Quote every line below exactly as it reads.

▸ **Dataset excerpt**
◇ ◇ ◇ ◇ ◇
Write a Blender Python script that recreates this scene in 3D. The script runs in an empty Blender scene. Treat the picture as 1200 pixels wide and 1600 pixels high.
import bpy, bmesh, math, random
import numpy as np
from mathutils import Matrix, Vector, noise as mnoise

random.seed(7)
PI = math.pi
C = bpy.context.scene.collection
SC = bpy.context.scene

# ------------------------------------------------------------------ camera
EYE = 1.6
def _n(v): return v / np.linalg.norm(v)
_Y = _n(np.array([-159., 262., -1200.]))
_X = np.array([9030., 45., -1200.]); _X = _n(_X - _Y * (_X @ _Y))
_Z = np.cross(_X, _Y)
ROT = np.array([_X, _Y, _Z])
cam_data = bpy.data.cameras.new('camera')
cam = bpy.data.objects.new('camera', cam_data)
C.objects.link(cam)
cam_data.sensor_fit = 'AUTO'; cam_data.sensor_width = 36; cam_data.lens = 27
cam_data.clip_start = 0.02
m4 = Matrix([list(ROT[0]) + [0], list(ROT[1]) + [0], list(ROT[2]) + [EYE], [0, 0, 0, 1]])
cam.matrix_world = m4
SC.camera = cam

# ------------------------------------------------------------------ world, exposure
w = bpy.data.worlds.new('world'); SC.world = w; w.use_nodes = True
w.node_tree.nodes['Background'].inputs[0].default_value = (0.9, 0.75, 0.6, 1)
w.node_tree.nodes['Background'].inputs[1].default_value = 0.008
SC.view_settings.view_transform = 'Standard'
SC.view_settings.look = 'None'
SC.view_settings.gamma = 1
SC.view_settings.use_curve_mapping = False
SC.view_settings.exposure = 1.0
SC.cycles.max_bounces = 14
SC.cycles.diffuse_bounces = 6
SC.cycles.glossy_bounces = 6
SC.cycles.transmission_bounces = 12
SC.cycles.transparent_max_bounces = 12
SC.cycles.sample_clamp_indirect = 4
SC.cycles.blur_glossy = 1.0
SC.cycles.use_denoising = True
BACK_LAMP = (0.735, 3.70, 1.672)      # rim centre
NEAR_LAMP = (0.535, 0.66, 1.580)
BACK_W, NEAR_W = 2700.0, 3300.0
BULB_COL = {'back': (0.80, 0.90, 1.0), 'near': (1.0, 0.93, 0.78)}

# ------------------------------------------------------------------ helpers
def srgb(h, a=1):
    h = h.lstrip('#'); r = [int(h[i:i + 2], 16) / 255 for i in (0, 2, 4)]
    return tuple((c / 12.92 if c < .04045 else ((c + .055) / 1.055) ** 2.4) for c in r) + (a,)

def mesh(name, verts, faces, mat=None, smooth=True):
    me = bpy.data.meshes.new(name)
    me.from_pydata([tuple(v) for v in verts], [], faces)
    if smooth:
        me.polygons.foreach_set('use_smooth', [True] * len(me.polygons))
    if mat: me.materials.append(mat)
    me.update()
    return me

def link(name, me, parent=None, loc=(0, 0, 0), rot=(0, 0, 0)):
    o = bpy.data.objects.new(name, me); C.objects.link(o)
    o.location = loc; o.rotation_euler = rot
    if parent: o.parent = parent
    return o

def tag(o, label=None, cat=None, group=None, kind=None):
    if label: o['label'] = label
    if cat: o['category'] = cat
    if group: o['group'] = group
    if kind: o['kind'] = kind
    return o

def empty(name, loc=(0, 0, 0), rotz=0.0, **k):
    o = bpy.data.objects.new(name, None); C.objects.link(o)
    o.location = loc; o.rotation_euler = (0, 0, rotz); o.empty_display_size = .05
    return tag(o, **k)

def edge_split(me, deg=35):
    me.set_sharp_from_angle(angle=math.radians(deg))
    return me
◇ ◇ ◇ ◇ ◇
▸ **Result**
Write a Blender Python script that recreates this scene in 3D. The script runs in an empty Blender scene. Treat the picture as 1200 pixels wide and 1600 pixels high.
import bpy, bmesh, math, random
import numpy as np
from mathutils import Matrix, Vector, noise as mnoise

random.seed(7)
PI = math.pi
C = bpy.context.scene.collection
SC = bpy.context.scene

# ------------------------------------------------------------------ camera
EYE = 1.6
def _n(v): return v / np.linalg.norm(v)
_Y = _n(np.array([-159., 262., -1200.]))
_X = np.array([9030., 45., -1200.]); _X = _n(_X - _Y * (_X @ _Y))
_Z = np.cross(_X, _Y)
ROT = np.array([_X, _Y, _Z])
cam_data = bpy.data.cameras.new('camera')
cam = bpy.data.objects.new('camera', cam_data)
C.objects.link(cam)
cam_data.sensor_fit = 'AUTO'; cam_data.sensor_width = 36; cam_data.lens = 27
cam_data.clip_start = 0.02
m4 = Matrix([list(ROT[0]) + [0], list(ROT[1]) + [0], list(ROT[2]) + [EYE], [0, 0, 0, 1]])
cam.matrix_world = m4
SC.camera = cam

# ------------------------------------------------------------------ world, exposure
w = bpy.data.worlds.new('world'); SC.world = w; w.use_nodes = True
w.node_tree.nodes['Background'].inputs[0].default_value = (0.9, 0.75, 0.6, 1)
w.node_tree.nodes['Background'].inputs[1].default_value = 0.008
SC.view_settings.view_transform = 'Standard'
SC.view_settings.look = 'None'
SC.view_settings.gamma = 1
SC.view_settings.use_curve_mapping = False
SC.view_settings.exposure = 1.0
SC.cycles.max_bounces = 14
SC.cycles.diffuse_bounces = 6
SC.cycles.glossy_bounces = 6
SC.cycles.transmission_bounces = 12
SC.cycles.transparent_max_bounces = 12
SC.cycles.sample_clamp_indirect = 4
SC.cycles.blur_glossy = 1.0
SC.cycles.use_denoising = True
BACK_LAMP = (0.735, 3.70, 1.672)      # rim centre
NEAR_LAMP = (0.535, 0.66, 1.580)
BACK_W, NEAR_W = 2700.0, 3300.0
BULB_COL = {'back': (0.80, 0.90, 1.0), 'near': (1.0, 0.93, 0.78)}

# ------------------------------------------------------------------ helpers
def srgb(h, a=1):
    h = h.lstrip('#'); r = [int(h[i:i + 2], 16) / 255 for i in (0, 2, 4)]
    return tuple((c / 12.92 if c < .04045 else ((c + .055) / 1.055) ** 2.4) for c in r) + (a,)

def mesh(name, verts, faces, mat=None, smooth=True):
    me = bpy.data.meshes.new(name)
    me.from_pydata([tuple(v) for v in verts], [], faces)
    if smooth:
        me.polygons.foreach_set('use_smooth', [True] * len(me.polygons))
    if mat: me.materials.append(mat)
    me.update()
    return me

def link(name, me, parent=None, loc=(0, 0, 0), rot=(0, 0, 0)):
    o = bpy.data.objects.new(name, me); C.objects.link(o)
    o.location = loc; o.rotation_euler = rot
    if parent: o.parent = parent
    return o

def tag(o, label=None, cat=None, group=None, kind=None):
    if label: o['label'] = label
    if cat: o['category'] = cat
    if group: o['group'] = group
    if kind: o['kind'] = kind
    return o

def empty(name, loc=(0, 0, 0), rotz=0.0, **k):
    o = bpy.data.objects.new(name, None); C.objects.link(o)
    o.location = loc; o.rotation_euler = (0, 0, rotz); o.empty_display_size = .05
    return tag(o, **k)

def edge_split(me, deg=35):
    me.set_sharp_from_angle(angle=math.radians(deg))
    return me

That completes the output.